La cinta dirigida por Ilya Naishuller tiene el efecto lúdico y liberador de los clásicos de Bronson si bien cuenta con los códigos estéticos de John Wick, película con la que comparte guionista. No debería extrañar por tanto que el anticuado cliché de la amenaza de los violentos pandilleros haya dado paso a la de mafiosos con acento ruso que apuran sus tragos de vodka como si fuesen de agua del grifo y que visten trajes satinados que ya de por sí justifican el más severo de los correctivos.
El encargado de aplicarlo no es otro que Hutch Mansell, un padre de familia hastiado de su vida ordinaria y del menosprecio que recibe a diario de su propia mujer y de su hijo mayor. Su delicada relación sufrirá un duro revés después de que una noche un par de delincuentes de poca monta asalten su casa y Mansell decida evitar el enfrentamiento, un episodio desafortunado que despertará en él un lado oscuro que llevaba mucho tiempo reprimiendo.

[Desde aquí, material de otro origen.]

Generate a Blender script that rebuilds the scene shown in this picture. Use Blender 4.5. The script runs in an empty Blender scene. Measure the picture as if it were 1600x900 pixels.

Nadie, al contrario de lo que ocurre en otras propuestas como John Wick, no se preocupa demasiado de justificar el estallido de violencia que da sentido a la cinta. Al donnadie al que da vida Bob Odenkirk no le han robado el coche, ni le han dado una paliza, ni siquiera le han matado al perro. Su arrebato furibundo no responde tanto a la imperiosa necesidad de venganza como al desahogo de su propio ser. Actos de profunda rebeldía ante lo que se ha convertido que le acercan más al William Foster de Un día de furia que al implacable asesino de Keanu Reeves.
Hutch no fractura un hueso ni dispara una bala que no saboree con fruición, tal vez por eso nos resulte imposible no ser cómplices de su deleite en cada reyerta y en cada tiroteo de un filme que se evade de cualquier atisbo de corrección política. Como su protagonista, no tiene el más mínimo afán de fingir ser lo que no es.
Escenas como la del autobús, un tributo sincero Oldboy de Pak Chak-un, nos revelan hasta qué punto Odenkirk ha hecho suyo un personaje en el que no se aprecian trazas de sus anteriores trabajos, mucho menos del abogado charlatán que le dio fama mundial. Un antihéroe hecho a sí mismo que capitanea con firmeza este frenesí salvaje en el que también tienen cabida viejas glorias como Michael Ironside o un descomunal Christopher Lloyd, cuya delirante aportación al relato exige ser descubierta en la sala del cine.
He disfrutado como un enano con la cinta. En mi opinión, el personaje de Michael Ironside se merecía un poquito más de marcha. El resto,fantástico. Hasta el villano es como debe ser: una mezcla de malvado, psicópata y sanguinario a partes iguales, pero con toques rusos, que se lleva mucho.